(Scripts that build scenes)
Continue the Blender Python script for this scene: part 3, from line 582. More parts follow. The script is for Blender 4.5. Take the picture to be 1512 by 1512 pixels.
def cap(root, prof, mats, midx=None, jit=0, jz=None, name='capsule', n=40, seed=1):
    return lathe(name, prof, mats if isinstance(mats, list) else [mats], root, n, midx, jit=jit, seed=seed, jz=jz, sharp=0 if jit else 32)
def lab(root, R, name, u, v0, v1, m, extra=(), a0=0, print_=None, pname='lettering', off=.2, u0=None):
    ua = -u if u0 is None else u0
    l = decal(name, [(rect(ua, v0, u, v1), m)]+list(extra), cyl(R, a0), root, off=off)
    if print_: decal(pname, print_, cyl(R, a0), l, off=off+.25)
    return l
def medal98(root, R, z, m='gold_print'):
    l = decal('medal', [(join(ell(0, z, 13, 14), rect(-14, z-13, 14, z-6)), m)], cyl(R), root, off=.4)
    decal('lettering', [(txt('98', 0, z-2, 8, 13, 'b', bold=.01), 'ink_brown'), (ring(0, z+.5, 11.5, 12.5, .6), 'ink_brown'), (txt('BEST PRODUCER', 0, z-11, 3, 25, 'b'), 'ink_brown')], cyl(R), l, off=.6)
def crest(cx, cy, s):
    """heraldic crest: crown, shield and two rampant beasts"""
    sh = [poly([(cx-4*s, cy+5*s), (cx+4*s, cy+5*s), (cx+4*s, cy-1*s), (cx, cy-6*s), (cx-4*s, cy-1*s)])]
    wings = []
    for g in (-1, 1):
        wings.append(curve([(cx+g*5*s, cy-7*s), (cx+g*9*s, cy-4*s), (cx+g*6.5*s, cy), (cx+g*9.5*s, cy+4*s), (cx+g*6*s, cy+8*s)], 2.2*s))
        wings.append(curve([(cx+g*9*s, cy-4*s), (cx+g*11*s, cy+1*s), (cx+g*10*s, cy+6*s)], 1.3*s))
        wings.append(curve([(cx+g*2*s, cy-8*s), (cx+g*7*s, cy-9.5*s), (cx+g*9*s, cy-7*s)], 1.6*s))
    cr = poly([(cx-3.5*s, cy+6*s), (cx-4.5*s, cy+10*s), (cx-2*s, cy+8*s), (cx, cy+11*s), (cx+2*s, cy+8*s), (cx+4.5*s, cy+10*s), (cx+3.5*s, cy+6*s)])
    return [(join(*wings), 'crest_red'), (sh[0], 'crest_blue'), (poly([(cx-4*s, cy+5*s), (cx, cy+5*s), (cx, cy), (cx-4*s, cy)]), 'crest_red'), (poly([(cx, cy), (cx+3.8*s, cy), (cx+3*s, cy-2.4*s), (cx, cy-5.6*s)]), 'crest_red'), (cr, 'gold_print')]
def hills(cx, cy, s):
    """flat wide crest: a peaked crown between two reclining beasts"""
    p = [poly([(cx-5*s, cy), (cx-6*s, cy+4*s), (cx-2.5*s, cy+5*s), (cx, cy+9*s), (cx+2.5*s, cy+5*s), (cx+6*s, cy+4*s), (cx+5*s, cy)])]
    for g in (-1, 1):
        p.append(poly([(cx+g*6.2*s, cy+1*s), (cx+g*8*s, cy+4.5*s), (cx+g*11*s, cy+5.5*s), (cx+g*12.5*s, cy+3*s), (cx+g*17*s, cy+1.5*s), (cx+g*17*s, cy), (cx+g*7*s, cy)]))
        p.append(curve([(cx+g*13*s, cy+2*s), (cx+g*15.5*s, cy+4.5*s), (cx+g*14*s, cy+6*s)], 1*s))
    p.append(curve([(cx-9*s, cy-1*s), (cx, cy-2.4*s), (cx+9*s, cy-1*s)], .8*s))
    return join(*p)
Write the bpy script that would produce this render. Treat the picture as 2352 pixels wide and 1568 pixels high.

### Given instruction
Copy the material above, line for line.

### Full output
Continue the Blender Python script for this scene: part 3, from line 582. More parts follow. The script is for Blender 4.5. Take the picture to be 1512 by 1512 pixels.
def cap(root, prof, mats, midx=None, jit=0, jz=None, name='capsule', n=40, seed=1):
    return lathe(name, prof, mats if isinstance(mats, list) else [mats], root, n, midx, jit=jit, seed=seed, jz=jz, sharp=0 if jit else 32)
def lab(root, R, name, u, v0, v1, m, extra=(), a0=0, print_=None, pname='lettering', off=.2, u0=None):
    ua = -u if u0 is None else u0
    l = decal(name, [(rect(ua, v0, u, v1), m)]+list(extra), cyl(R, a0), root, off=off)
    if print_: decal(pname, print_, cyl(R, a0), l, off=off+.25)
    return l
def medal98(root, R, z, m='gold_print'):
    l = decal('medal', [(join(ell(0, z, 13, 14), rect(-14, z-13, 14, z-6)), m)], cyl(R), root, off=.4)
    decal('lettering', [(txt('98', 0, z-2, 8, 13, 'b', bold=.01), 'ink_brown'), (ring(0, z+.5, 11.5, 12.5, .6), 'ink_brown'), (txt('BEST PRODUCER', 0, z-11, 3, 25, 'b'), 'ink_brown')], cyl(R), l, off=.6)
def crest(cx, cy, s):
    """heraldic crest: crown, shield and two rampant beasts"""
    sh = [poly([(cx-4*s, cy+5*s), (cx+4*s, cy+5*s), (cx+4*s, cy-1*s), (cx, cy-6*s), (cx-4*s, cy-1*s)])]
    wings = []
    for g in (-1, 1):
        wings.append(curve([(cx+g*5*s, cy-7*s), (cx+g*9*s, cy-4*s), (cx+g*6.5*s, cy), (cx+g*9.5*s, cy+4*s), (cx+g*6*s, cy+8*s)], 2.2*s))
        wings.append(curve([(cx+g*9*s, cy-4*s), (cx+g*11*s, cy+1*s), (cx+g*10*s, cy+6*s)], 1.3*s))
        wings.append(curve([(cx+g*2*s, cy-8*s), (cx+g*7*s, cy-9.5*s), (cx+g*9*s, cy-7*s)], 1.6*s))
    cr = poly([(cx-3.5*s, cy+6*s), (cx-4.5*s, cy+10*s), (cx-2*s, cy+8*s), (cx, cy+11*s), (cx+2*s, cy+8*s), (cx+4.5*s, cy+10*s), (cx+3.5*s, cy+6*s)])
    return [(join(*wings), 'crest_red'), (sh[0], 'crest_blue'), (poly([(cx-4*s, cy+5*s), (cx, cy+5*s), (cx, cy), (cx-4*s, cy)]), 'crest_red'), (poly([(cx, cy), (cx+3.8*s, cy), (cx+3*s, cy-2.4*s), (cx, cy-5.6*s)]), 'crest_red'), (cr, 'gold_print')]
def hills(cx, cy, s):
    """flat wide crest: a peaked crown between two reclining beasts"""
    p = [poly([(cx-5*s, cy), (cx-6*s, cy+4*s), (cx-2.5*s, cy+5*s), (cx, cy+9*s), (cx+2.5*s, cy+5*s), (cx+6*s, cy+4*s), (cx+5*s, cy)])]
    for g in (-1, 1):
        p.append(poly([(cx+g*6.2*s, cy+1*s), (cx+g*8*s, cy+4.5*s), (cx+g*11*s, cy+5.5*s), (cx+g*12.5*s, cy+3*s), (cx+g*17*s, cy+1.5*s), (cx+g*17*s, cy), (cx+g*7*s, cy)]))
        p.append(curve([(cx+g*13*s, cy+2*s), (cx+g*15.5*s, cy+4.5*s), (cx+g*14*s, cy+6*s)], 1*s))
    p.append(curve([(cx-9*s, cy-1*s), (cx, cy-2.4*s), (cx+9*s, cy-1*s)], .8*s))
    return join(*p)
Write the bpy script that would produce this render. Treat the picture as 2352 pixels wide and 1568 pixels high.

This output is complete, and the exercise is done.